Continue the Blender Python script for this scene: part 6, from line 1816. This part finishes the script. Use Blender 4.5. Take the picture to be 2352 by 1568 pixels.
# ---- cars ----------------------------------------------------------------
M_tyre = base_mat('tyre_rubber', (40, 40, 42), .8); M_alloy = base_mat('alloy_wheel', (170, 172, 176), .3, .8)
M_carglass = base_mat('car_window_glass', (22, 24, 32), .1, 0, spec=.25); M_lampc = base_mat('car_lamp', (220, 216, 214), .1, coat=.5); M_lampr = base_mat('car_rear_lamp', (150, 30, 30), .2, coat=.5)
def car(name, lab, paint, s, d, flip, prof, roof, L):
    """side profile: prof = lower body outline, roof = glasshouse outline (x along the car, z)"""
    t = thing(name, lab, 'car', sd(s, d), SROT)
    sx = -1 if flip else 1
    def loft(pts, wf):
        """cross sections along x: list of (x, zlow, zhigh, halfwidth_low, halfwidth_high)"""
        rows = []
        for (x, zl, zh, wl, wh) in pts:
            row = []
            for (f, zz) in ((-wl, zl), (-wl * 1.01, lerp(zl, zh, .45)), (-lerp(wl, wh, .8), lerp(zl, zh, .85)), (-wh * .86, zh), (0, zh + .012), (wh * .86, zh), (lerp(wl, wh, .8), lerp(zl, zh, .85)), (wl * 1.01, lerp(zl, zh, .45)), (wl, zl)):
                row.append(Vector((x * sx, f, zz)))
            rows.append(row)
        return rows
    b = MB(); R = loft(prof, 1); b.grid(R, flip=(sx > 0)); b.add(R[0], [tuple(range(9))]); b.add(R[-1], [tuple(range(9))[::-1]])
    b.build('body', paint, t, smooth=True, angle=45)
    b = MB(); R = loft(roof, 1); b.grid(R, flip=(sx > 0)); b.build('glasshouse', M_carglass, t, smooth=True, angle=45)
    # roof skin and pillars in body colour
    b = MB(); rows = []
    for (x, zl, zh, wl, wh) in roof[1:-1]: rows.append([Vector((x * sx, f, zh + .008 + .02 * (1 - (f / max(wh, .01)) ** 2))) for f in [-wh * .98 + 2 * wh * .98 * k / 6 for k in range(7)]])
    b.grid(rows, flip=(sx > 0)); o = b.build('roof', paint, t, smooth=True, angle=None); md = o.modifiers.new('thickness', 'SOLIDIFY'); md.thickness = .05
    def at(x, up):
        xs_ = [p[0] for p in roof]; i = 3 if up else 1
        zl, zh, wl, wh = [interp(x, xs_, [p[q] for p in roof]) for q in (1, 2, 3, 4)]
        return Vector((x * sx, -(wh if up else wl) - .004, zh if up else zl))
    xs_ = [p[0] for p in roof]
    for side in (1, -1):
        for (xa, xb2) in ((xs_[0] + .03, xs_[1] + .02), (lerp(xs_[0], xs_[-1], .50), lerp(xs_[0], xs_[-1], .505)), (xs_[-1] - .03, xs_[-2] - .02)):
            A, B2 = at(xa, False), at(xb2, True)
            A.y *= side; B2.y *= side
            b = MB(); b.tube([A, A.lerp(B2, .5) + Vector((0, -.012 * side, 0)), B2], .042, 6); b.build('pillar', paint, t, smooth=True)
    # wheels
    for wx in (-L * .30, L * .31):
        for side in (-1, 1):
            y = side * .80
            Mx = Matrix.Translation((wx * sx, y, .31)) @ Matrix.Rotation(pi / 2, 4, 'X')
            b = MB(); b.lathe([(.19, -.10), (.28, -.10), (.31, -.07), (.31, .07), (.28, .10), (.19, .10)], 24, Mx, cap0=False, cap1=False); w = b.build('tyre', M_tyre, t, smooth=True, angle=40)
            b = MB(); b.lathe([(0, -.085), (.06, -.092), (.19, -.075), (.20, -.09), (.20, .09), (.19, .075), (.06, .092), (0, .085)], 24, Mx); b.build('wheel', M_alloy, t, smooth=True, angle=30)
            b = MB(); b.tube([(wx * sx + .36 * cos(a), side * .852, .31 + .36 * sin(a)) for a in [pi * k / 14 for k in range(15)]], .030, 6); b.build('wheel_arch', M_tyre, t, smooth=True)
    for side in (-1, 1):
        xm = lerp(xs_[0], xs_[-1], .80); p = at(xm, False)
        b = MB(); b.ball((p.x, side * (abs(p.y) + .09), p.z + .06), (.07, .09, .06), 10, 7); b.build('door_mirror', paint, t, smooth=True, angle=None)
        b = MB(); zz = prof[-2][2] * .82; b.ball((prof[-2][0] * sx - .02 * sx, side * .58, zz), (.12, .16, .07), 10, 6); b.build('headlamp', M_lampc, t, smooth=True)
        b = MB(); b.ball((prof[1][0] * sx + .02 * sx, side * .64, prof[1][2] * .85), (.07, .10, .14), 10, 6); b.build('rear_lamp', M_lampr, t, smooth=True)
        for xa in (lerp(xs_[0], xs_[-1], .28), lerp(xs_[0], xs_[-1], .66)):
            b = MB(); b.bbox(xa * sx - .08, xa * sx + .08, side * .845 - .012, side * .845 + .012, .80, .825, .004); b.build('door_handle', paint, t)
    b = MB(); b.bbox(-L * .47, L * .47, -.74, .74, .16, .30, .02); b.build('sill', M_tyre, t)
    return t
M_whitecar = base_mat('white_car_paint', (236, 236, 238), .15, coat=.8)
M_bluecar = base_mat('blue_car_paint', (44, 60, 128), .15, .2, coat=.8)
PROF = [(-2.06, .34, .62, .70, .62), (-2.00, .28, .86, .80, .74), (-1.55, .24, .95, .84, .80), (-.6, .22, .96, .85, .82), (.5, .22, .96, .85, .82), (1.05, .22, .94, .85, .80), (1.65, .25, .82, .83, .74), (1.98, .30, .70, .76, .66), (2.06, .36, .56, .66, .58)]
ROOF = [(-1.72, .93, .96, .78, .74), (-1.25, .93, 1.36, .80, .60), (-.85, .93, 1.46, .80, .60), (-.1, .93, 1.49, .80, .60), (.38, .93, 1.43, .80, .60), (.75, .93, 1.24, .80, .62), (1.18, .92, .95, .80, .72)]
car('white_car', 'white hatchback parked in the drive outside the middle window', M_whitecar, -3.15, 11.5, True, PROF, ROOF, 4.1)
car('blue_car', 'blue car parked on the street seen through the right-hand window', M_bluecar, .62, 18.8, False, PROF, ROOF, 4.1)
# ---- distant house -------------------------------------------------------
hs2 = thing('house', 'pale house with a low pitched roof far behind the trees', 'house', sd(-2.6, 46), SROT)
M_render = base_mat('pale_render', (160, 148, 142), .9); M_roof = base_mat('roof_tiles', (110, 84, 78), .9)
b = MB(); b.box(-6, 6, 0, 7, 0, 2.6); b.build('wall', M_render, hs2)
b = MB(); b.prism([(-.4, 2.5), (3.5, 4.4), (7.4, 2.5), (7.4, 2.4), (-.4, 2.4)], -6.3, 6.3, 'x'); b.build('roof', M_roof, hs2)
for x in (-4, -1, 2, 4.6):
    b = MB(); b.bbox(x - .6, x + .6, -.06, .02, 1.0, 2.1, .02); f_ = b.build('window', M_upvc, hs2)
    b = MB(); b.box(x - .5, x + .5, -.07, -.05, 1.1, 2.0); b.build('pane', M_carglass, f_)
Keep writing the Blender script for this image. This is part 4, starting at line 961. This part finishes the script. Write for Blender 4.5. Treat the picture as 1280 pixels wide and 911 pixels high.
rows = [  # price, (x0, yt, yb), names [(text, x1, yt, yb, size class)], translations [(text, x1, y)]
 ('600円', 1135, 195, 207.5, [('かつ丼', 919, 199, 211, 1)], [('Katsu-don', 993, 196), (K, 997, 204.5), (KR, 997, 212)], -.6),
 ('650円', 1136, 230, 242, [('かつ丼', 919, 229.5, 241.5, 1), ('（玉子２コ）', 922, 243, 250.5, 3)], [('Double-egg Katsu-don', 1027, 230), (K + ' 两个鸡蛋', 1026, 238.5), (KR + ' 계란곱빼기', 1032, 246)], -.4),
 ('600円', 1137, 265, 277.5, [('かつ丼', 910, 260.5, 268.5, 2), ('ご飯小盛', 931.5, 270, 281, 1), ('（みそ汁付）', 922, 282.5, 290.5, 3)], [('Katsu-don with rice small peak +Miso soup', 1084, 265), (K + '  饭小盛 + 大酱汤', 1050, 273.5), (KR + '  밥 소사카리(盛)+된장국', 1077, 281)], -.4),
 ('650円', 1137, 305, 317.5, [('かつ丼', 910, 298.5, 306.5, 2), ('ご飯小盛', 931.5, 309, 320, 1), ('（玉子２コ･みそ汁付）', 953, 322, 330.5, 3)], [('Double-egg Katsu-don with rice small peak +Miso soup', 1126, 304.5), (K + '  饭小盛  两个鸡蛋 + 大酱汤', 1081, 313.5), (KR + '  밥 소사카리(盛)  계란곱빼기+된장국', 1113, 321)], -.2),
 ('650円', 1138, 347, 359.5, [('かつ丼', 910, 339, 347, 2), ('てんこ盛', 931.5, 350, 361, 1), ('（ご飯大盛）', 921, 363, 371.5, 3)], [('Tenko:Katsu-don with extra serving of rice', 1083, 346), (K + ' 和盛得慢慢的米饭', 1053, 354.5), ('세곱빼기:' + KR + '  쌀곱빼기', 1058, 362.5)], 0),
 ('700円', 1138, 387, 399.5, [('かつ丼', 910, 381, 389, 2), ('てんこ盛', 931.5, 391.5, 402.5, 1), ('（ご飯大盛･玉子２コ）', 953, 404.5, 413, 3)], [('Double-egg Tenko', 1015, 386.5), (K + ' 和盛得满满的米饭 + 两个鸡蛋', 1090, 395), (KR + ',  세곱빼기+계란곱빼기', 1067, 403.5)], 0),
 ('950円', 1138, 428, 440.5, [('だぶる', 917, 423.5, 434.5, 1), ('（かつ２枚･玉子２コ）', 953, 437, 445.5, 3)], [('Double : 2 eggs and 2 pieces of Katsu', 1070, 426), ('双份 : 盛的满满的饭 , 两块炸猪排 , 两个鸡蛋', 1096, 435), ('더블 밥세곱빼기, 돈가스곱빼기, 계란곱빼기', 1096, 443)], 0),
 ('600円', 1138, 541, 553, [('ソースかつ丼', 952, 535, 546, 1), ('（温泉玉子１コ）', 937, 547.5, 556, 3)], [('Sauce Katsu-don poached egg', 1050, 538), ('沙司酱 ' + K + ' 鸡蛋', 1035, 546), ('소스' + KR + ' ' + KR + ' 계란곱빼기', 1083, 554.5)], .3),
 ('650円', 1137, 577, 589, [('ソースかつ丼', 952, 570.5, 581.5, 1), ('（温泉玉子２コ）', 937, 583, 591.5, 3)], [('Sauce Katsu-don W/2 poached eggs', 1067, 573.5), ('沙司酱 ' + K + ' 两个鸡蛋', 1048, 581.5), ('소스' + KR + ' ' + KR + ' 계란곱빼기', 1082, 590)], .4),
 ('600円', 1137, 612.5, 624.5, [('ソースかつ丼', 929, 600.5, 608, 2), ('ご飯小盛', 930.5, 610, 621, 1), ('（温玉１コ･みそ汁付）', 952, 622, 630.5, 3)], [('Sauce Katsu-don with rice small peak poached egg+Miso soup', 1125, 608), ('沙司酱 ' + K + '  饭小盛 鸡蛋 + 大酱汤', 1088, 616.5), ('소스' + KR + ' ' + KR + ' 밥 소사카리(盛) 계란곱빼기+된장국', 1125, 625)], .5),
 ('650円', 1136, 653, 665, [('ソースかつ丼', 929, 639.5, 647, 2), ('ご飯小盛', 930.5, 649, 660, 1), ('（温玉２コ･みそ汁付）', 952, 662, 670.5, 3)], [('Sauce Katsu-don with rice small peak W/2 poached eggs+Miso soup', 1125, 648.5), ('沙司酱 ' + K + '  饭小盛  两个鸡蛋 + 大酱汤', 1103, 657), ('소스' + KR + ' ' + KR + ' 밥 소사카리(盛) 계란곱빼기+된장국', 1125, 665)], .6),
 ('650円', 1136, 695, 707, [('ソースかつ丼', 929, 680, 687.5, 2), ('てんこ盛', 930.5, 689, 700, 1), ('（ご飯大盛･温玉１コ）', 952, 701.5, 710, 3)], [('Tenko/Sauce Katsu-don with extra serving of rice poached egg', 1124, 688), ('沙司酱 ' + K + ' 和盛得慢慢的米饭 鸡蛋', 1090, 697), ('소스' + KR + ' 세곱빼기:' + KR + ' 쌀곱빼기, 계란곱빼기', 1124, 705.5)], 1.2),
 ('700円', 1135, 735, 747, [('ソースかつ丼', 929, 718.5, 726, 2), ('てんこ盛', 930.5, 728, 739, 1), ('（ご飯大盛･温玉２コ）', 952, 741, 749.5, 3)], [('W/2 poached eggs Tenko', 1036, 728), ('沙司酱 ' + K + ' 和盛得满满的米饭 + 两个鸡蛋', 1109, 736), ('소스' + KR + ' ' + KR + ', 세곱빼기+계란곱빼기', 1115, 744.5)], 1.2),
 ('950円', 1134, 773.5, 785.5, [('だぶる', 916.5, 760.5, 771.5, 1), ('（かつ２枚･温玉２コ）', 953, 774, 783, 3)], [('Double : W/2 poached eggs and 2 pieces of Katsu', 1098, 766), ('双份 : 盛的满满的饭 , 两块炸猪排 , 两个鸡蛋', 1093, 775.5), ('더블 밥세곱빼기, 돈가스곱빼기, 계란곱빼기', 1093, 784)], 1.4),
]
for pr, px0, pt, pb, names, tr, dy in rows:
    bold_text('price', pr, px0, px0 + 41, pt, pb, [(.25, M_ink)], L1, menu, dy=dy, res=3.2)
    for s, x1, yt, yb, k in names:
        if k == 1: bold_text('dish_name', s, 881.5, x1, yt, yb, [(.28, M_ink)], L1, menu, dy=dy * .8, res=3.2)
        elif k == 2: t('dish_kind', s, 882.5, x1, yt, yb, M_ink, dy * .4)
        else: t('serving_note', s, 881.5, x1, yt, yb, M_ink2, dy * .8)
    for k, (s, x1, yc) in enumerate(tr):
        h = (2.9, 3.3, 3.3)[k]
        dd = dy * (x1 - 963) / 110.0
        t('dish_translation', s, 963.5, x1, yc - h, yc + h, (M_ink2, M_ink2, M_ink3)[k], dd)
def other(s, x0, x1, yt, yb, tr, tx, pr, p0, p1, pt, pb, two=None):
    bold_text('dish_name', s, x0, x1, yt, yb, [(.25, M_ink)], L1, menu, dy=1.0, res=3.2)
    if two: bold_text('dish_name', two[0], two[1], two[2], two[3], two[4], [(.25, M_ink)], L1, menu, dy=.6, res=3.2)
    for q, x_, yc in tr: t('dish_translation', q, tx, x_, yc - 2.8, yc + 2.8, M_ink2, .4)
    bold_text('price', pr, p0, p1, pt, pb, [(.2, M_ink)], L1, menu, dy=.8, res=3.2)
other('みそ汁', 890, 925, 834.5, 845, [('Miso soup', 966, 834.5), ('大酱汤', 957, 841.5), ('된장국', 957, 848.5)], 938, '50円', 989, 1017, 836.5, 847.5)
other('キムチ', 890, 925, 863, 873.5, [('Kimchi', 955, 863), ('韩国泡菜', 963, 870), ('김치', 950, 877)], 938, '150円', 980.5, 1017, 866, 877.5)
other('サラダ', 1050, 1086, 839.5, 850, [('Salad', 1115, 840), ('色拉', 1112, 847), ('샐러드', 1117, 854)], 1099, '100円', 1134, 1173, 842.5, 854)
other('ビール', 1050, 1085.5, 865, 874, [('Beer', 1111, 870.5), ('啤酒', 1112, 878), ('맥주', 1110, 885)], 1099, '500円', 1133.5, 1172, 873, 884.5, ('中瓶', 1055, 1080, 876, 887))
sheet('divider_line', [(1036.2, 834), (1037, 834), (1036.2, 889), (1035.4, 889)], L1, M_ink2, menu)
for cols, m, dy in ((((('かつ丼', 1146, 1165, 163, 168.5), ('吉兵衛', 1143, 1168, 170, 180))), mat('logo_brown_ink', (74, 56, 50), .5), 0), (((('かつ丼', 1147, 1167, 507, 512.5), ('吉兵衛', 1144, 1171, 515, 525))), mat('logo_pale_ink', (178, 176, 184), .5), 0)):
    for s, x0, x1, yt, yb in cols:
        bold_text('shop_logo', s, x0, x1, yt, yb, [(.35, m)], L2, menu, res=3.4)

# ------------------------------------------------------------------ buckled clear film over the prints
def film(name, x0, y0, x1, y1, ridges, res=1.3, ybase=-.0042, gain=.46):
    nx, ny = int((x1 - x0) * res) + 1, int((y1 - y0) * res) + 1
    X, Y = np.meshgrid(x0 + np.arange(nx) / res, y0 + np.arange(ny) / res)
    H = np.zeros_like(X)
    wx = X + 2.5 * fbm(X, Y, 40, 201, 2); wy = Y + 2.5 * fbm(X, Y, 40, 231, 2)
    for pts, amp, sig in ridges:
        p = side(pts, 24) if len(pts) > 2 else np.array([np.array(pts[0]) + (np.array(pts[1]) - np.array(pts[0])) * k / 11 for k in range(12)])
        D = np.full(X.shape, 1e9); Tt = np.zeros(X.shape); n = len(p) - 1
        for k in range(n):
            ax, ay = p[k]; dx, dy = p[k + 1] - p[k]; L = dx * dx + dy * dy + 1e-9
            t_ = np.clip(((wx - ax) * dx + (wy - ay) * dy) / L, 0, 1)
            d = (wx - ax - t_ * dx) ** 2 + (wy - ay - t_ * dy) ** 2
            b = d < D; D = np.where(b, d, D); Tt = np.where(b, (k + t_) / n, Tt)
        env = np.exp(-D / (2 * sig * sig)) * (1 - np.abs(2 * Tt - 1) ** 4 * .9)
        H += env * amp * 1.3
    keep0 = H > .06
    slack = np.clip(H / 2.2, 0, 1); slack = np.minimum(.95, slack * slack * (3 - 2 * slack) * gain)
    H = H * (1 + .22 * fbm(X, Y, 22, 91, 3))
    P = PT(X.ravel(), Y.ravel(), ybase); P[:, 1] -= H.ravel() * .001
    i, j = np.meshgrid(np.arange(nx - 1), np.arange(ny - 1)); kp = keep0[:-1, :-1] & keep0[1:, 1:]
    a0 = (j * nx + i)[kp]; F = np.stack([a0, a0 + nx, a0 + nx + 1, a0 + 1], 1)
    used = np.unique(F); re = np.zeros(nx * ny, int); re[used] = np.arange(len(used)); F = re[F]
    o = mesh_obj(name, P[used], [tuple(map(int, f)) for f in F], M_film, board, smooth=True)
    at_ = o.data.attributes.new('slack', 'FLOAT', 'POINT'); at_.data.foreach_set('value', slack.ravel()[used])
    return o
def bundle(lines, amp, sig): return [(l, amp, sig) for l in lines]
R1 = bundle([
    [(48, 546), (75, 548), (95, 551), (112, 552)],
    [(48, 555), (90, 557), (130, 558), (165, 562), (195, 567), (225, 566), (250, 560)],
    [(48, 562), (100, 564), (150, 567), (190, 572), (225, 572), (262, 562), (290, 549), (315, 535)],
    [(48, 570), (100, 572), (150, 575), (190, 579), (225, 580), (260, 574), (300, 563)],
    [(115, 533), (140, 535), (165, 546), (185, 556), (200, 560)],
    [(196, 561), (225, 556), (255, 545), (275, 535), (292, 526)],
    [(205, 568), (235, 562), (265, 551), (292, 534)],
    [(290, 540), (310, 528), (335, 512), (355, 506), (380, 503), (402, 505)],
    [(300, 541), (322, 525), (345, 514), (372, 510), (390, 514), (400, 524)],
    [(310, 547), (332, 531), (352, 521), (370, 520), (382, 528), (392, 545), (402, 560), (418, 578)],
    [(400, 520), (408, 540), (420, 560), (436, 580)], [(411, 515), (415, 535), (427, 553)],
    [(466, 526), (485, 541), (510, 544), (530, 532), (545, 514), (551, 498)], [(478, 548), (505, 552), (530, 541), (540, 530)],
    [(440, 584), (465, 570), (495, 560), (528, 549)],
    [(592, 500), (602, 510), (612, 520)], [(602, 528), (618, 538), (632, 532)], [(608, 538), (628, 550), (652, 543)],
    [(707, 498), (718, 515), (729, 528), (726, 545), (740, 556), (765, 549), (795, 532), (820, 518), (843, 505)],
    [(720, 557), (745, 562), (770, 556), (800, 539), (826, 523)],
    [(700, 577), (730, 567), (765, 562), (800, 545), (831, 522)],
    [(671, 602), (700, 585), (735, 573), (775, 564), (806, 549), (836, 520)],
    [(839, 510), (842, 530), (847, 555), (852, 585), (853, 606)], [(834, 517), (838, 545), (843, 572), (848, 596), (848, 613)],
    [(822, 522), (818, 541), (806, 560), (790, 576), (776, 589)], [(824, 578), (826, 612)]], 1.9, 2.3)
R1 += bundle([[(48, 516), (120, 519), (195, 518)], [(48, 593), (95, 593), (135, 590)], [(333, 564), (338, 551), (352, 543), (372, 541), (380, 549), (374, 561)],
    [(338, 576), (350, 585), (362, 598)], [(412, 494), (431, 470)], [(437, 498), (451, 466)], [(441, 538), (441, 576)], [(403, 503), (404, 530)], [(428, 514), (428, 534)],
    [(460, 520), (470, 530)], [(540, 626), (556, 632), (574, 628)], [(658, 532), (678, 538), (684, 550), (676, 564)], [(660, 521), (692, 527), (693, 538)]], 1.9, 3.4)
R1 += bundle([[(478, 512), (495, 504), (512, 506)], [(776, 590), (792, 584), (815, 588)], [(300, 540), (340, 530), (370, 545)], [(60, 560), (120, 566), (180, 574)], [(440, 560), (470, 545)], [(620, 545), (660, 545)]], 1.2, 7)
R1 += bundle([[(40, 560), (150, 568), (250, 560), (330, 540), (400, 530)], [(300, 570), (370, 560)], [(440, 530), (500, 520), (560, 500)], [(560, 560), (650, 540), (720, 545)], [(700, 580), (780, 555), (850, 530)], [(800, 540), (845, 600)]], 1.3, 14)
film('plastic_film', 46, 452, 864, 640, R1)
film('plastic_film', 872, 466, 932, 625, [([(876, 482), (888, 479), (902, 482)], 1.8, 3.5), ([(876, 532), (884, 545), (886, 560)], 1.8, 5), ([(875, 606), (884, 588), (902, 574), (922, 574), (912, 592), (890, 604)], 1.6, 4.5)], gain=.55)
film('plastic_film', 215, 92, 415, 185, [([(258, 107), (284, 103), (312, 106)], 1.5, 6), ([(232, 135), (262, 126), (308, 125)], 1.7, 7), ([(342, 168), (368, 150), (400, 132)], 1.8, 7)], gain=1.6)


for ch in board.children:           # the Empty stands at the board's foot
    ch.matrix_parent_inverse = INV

(The task):
List the lines that contain the word "This".

(Result of the task):
Continue the Blender Python script for this scene: part 6, from line 1816. This part finishes the script. Use Blender 4.5. Take the picture to be 2352 by 1568 pixels.
Keep writing the Blender script for this image. This is part 4, starting at line 961. This part finishes the script. Write for Blender 4.5. Treat the picture as 1280 pixels wide and 911 pixels high.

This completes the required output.